The Sacrifice was reportedly shot in three weeks (an impressively short timeframe for a war epic) with three high profile directors at the helm: Guan Hu hot off another war epic, The Eight Hundred (but not that hot off it, as the latter film was long-delayed), Lu Yang (mostly known for his outstanding Brotherhood of Blades diptych), and Frant Gwo (of the sci-fi mega-success The Wandering Earth). It is set during the Korean war, as the Chinese PVA (People’s Volunteer Army) prepares for the battle of Kumsong, in which it is to back the Korean People’s Army against the US forces. For that to happen, the PVA must cross the Kumsong bridge on time, and thus constantly defend it and rebuild it as the US air force bombs it mercilessly. Across four chapters, we follow the soldiers crossing the bridge, the US pilots attacking it, the anti-aircraft artillery defending it, and in the end the sacrifice of hundreds of Chinese men forming a human bridge to allow the troops to arrive on time to the battlefield.

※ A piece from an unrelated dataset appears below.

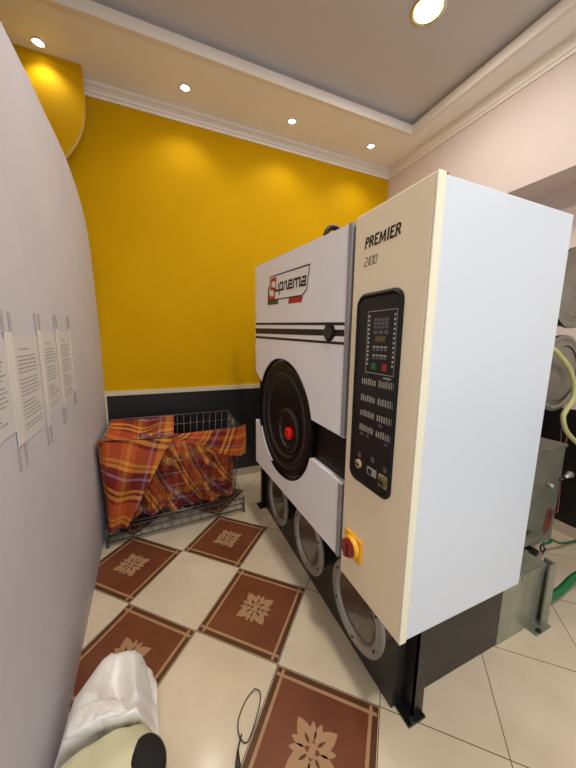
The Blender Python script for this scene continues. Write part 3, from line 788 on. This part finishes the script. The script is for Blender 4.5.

It is unclear whether the three directors split duties on all chapters, or each handled a separate chapter; but in any case there are no major stylistic discrepancies between each segment. Cinematography is credited to four different people: Luo Pan, Liu Yin, Han Qiming and Gao Weizhe, but remains a uniform and superb middle-ground between the near-monochrome many Chinese (or Korean) war epics espouse, and the splashier feel of Oxide Pang’s efforts in the genre (like My War or Towards the River Glorious). Earthly tones prevail, except in night scenes where a striking red and gold prevails, deeply evocative in a double-edged way: as a symbol of heroism, and as a near-exploitative gory showcase – indeed, not even in Sly Stallone’s superlativeĀ Rambo has one seen people more literally blown up to smithereens. Narratively though, the film struggles a bit more. The tone is not always even, trying to combine slightly offbeat vignettes (the bickering between top-billed Zhang Yi and Wu Jing, or Deng Chao’s extended cameo as an officer whose dialect isn’t understood by many), gritty, blood-soaked war scenes, and a near-religious coda.
And the idea of having each of the first three chapters recount the same sequence of events (rewinding every time a new chapter starts) doesn’t work in the film’s favor: such a concept works when each new chapter adds new depth and perspective. But here it is akin to watching the same shootout from three corners of the same room: sure, the point of view changes slightly, but no new insight or poignancy is gained. It’s a pleasure to see Wu Jing in a salty supporting role, shedding any trace of his martial arts persona, trading barbs with Zhang Yi in the kind of hangdog role he can do in his sleep by now, but the fact that their barely-sketched relationship is as deep as the film goes into its characters, doesn’t work in its favor. Nor does the second chapter, a cartoonish portrayal of the US side, through an American pilot (played by grimacing Russian actor Vladimir Ershov) who wears a stetson because you know Americans are cowboys, aren’t they?
Long Story Short: A visually stunning but narratively undercooked war epic. **1/2
ManInBlack
/ January 5, 2021I wonder if having a Russian play an American is to get back at Hollywood for casting anyone remotely Asian looking as whatever Asian nationality the script calls for (like Zhang Ziyi playing a geisha)?
LP Hugo
/ January 5, 2021I’d say it’s more an equal degree of not giving a f*ck…
ashiusx
/ October 14, 2021Funny enough, I don’t remember any single Russian actor playing a single major role in the Black Widow movie. I guess Taskmaster counts? But I don’t remember any speaking lines from that character.
Mik
/ January 22, 2023Chinese Kommunist propaganda in our TV’s?